Is interchange still needed?
Interestingly, however, this case could make more people aware of interchange -- which is invisible to the consumer. Although interchange is certainly an industry sacred cow, I question whether the need for it remains the same as in the pre-surcharge years of ATMs.
As with all consumer fees, I think ATM charges should be as visible as possible to the end user. Several countries, including the UK, have moved in the direction of a pure direct surcharging model.
In the UK, acquirers can receive either a surcharge or interchange -- but not both -- for ATM transactions. In general, FIs opt for interchange, while IADs (independent ATM deployers) collect a surcharge. According to a representative of Link, the country's national ATM network, just a little over 2 percent of ATM transactions in the UK currently involve a surcharge; interchange fees apply to all other transactions that are not on-us.

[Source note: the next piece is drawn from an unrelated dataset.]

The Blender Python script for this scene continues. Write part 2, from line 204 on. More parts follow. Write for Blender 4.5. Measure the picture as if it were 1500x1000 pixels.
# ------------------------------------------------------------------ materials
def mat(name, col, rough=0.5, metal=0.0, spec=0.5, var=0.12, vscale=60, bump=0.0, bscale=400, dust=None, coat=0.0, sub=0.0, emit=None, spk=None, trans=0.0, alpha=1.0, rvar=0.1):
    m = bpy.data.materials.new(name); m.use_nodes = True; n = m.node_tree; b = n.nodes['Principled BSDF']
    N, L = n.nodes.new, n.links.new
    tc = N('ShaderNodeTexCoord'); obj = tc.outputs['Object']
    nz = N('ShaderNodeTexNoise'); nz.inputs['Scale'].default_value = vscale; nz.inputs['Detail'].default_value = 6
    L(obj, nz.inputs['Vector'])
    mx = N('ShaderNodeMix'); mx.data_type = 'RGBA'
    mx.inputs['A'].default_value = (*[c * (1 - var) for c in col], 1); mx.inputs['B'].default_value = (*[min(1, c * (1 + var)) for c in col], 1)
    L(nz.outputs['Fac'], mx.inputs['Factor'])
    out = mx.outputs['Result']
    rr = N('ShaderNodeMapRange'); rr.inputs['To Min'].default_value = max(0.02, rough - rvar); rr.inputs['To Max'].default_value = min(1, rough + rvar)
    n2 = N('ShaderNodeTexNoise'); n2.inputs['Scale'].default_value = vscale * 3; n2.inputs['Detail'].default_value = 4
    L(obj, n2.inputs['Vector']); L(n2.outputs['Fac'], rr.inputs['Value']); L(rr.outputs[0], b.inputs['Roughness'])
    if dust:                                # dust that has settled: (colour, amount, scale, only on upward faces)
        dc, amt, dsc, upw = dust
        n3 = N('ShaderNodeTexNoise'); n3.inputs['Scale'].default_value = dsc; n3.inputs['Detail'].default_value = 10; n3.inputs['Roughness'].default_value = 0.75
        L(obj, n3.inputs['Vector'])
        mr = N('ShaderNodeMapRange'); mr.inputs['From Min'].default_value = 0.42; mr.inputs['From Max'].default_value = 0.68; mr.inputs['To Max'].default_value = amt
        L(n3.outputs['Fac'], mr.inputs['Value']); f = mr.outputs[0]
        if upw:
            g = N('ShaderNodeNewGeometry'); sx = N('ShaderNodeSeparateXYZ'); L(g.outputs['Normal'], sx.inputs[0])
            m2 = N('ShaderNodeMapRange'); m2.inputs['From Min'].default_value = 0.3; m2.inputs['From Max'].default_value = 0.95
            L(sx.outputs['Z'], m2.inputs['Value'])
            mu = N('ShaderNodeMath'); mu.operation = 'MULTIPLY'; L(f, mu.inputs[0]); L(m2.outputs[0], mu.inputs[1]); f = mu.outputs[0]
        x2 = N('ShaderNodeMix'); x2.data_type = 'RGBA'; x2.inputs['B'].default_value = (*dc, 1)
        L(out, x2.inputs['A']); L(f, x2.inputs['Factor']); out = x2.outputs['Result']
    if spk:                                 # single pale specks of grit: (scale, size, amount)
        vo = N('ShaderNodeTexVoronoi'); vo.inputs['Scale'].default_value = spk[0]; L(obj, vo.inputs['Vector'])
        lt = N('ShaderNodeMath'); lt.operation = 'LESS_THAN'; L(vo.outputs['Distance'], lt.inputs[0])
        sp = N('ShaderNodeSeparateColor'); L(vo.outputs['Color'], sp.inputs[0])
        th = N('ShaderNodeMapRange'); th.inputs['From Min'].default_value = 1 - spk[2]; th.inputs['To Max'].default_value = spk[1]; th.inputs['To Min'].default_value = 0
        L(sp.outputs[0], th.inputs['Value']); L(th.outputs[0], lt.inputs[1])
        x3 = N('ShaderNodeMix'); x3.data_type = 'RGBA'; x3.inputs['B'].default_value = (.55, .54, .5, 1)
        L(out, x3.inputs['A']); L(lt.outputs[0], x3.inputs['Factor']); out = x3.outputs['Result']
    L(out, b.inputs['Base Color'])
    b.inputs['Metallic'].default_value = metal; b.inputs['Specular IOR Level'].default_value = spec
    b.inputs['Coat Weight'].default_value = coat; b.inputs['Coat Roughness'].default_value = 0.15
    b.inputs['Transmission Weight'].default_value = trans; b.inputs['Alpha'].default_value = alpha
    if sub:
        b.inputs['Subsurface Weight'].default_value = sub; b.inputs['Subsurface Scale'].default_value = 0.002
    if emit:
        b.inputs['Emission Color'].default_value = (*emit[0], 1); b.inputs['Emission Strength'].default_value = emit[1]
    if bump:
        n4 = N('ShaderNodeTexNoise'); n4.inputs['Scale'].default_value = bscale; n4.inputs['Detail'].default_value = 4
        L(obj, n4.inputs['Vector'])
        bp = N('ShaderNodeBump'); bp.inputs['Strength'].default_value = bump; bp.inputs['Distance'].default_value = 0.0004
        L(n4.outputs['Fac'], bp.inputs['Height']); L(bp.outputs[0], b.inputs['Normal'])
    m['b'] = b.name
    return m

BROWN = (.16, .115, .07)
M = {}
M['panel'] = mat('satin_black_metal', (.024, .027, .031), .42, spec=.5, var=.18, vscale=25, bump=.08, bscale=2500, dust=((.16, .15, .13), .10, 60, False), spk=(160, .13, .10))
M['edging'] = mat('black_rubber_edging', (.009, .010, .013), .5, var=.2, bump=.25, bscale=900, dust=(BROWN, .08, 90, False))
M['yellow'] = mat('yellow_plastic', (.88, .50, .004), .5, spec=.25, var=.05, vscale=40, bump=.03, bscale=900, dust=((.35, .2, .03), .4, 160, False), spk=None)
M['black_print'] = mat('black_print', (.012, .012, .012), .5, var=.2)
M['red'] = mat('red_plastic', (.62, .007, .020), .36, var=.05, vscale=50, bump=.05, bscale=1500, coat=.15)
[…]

I think doing so in the U.S. would make sense. Consumers have shown they are largely willing to pay surcharges. When using the ATM, they are presented with a clear choice of agreeing to pay a fee -- or canceling a transaction and going elsewhere to get cash.
Few consumer fees are as market driven as ATM surcharges; that's why one tends to find the same fee being collected at every ATM on Bourbon Street in New Orleans, for example.
Going to a direct surcharge model would remove all suggestions of collusion -- true or not.